/---
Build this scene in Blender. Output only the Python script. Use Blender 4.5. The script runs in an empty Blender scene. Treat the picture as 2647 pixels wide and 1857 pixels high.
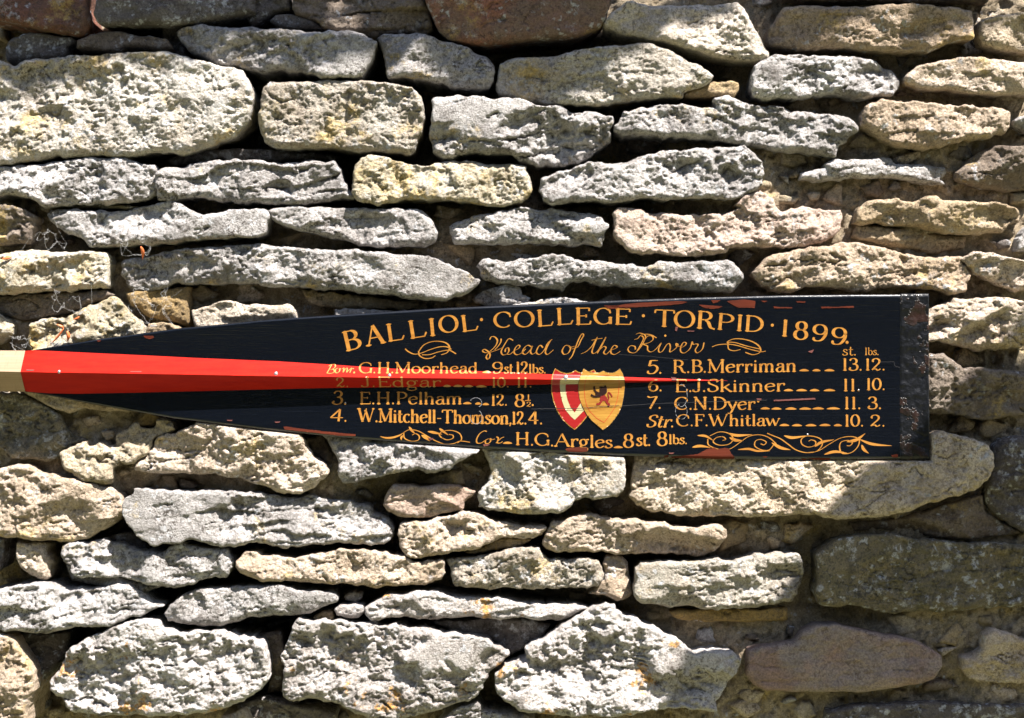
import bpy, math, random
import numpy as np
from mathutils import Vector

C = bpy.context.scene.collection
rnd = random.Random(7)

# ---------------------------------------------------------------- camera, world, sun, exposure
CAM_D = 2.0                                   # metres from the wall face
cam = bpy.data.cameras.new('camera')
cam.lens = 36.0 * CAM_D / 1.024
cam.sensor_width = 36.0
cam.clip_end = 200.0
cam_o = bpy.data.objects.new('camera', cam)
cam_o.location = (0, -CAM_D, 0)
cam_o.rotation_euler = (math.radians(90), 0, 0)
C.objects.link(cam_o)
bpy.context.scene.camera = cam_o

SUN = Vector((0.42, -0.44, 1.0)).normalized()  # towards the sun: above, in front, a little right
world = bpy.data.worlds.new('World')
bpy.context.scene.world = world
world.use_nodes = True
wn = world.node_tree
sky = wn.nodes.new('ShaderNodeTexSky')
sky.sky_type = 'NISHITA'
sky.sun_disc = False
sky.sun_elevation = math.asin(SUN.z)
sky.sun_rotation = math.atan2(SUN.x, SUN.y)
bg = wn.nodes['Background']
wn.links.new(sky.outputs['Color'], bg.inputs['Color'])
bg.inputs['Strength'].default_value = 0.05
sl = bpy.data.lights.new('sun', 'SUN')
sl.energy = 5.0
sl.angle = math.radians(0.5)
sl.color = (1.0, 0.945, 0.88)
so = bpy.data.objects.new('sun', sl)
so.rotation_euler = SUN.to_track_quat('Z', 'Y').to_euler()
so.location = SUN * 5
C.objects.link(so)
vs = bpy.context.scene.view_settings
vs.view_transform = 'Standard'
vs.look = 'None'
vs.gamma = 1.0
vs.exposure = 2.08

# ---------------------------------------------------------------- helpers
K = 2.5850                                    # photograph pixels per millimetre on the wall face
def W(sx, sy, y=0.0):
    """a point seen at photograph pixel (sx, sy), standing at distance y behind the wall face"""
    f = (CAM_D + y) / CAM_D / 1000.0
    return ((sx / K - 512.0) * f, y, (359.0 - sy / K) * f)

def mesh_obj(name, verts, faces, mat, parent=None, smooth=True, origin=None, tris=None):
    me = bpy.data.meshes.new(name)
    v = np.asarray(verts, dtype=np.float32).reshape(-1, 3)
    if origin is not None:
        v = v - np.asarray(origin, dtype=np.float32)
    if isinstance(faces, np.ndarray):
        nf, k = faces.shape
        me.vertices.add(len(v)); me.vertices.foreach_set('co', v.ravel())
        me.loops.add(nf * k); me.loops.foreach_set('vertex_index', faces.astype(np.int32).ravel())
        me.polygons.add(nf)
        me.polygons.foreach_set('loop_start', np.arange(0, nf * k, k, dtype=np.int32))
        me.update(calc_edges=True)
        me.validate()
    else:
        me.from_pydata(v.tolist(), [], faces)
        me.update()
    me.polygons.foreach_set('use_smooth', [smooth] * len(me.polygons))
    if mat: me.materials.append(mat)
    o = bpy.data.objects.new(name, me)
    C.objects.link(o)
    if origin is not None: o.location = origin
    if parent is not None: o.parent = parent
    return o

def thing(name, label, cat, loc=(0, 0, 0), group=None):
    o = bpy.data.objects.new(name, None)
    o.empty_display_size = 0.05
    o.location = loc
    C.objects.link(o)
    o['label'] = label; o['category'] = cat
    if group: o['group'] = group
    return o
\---
--- AIM OF THE EXERCISE ---
Reproduce each line exactly, please, except for any pictures.

--- TASK RESULT ---
Build this scene in Blender. Output only the Python script. Use Blender 4.5. The script runs in an empty Blender scene. Treat the picture as 2647 pixels wide and 1857 pixels high.
import bpy, math, random
import numpy as np
from mathutils import Vector

C = bpy.context.scene.collection
rnd = random.Random(7)

# ---------------------------------------------------------------- camera, world, sun, exposure
CAM_D = 2.0                                   # metres from the wall face
cam = bpy.data.cameras.new('camera')
cam.lens = 36.0 * CAM_D / 1.024
cam.sensor_width = 36.0
cam.clip_end = 200.0
cam_o = bpy.data.objects.new('camera', cam)
cam_o.location = (0, -CAM_D, 0)
cam_o.rotation_euler = (math.radians(90), 0, 0)
C.objects.link(cam_o)
bpy.context.scene.camera = cam_o

SUN = Vector((0.42, -0.44, 1.0)).normalized()  # towards the sun: above, in front, a little right
world = bpy.data.worlds.new('World')
bpy.context.scene.world = world
world.use_nodes = True
wn = world.node_tree
sky = wn.nodes.new('ShaderNodeTexSky')
sky.sky_type = 'NISHITA'
sky.sun_disc = False
sky.sun_elevation = math.asin(SUN.z)
sky.sun_rotation = math.atan2(SUN.x, SUN.y)
bg = wn.nodes['Background']
wn.links.new(sky.outputs['Color'], bg.inputs['Color'])
bg.inputs['Strength'].default_value = 0.05
sl = bpy.data.lights.new('sun', 'SUN')
sl.energy = 5.0
sl.angle = math.radians(0.5)
sl.color = (1.0, 0.945, 0.88)
so = bpy.data.objects.new('sun', sl)
so.rotation_euler = SUN.to_track_quat('Z', 'Y').to_euler()
so.location = SUN * 5
C.objects.link(so)
vs = bpy.context.scene.view_settings
vs.view_transform = 'Standard'
vs.look = 'None'
vs.gamma = 1.0
vs.exposure = 2.08

# ---------------------------------------------------------------- helpers
K = 2.5850                                    # photograph pixels per millimetre on the wall face
def W(sx, sy, y=0.0):
    """a point seen at photograph pixel (sx, sy), standing at distance y behind the wall face"""
    f = (CAM_D + y) / CAM_D / 1000.0
    return ((sx / K - 512.0) * f, y, (359.0 - sy / K) * f)

def mesh_obj(name, verts, faces, mat, parent=None, smooth=True, origin=None, tris=None):
    me = bpy.data.meshes.new(name)
    v = np.asarray(verts, dtype=np.float32).reshape(-1, 3)
    if origin is not None:
        v = v - np.asarray(origin, dtype=np.float32)
    if isinstance(faces, np.ndarray):
        nf, k = faces.shape
        me.vertices.add(len(v)); me.vertices.foreach_set('co', v.ravel())
        me.loops.add(nf * k); me.loops.foreach_set('vertex_index', faces.astype(np.int32).ravel())
        me.polygons.add(nf)
        me.polygons.foreach_set('loop_start', np.arange(0, nf * k, k, dtype=np.int32))
        me.update(calc_edges=True)
        me.validate()
    else:
        me.from_pydata(v.tolist(), [], faces)
        me.update()
    me.polygons.foreach_set('use_smooth', [smooth] * len(me.polygons))
    if mat: me.materials.append(mat)
    o = bpy.data.objects.new(name, me)
    C.objects.link(o)
    if origin is not None: o.location = origin
    if parent is not None: o.parent = parent
    return o

def thing(name, label, cat, loc=(0, 0, 0), group=None):
    o = bpy.data.objects.new(name, None)
    o.empty_display_size = 0.05
    o.location = loc
    C.objects.link(o)
    o['label'] = label; o['category'] = cat
    if group: o['group'] = group
    return o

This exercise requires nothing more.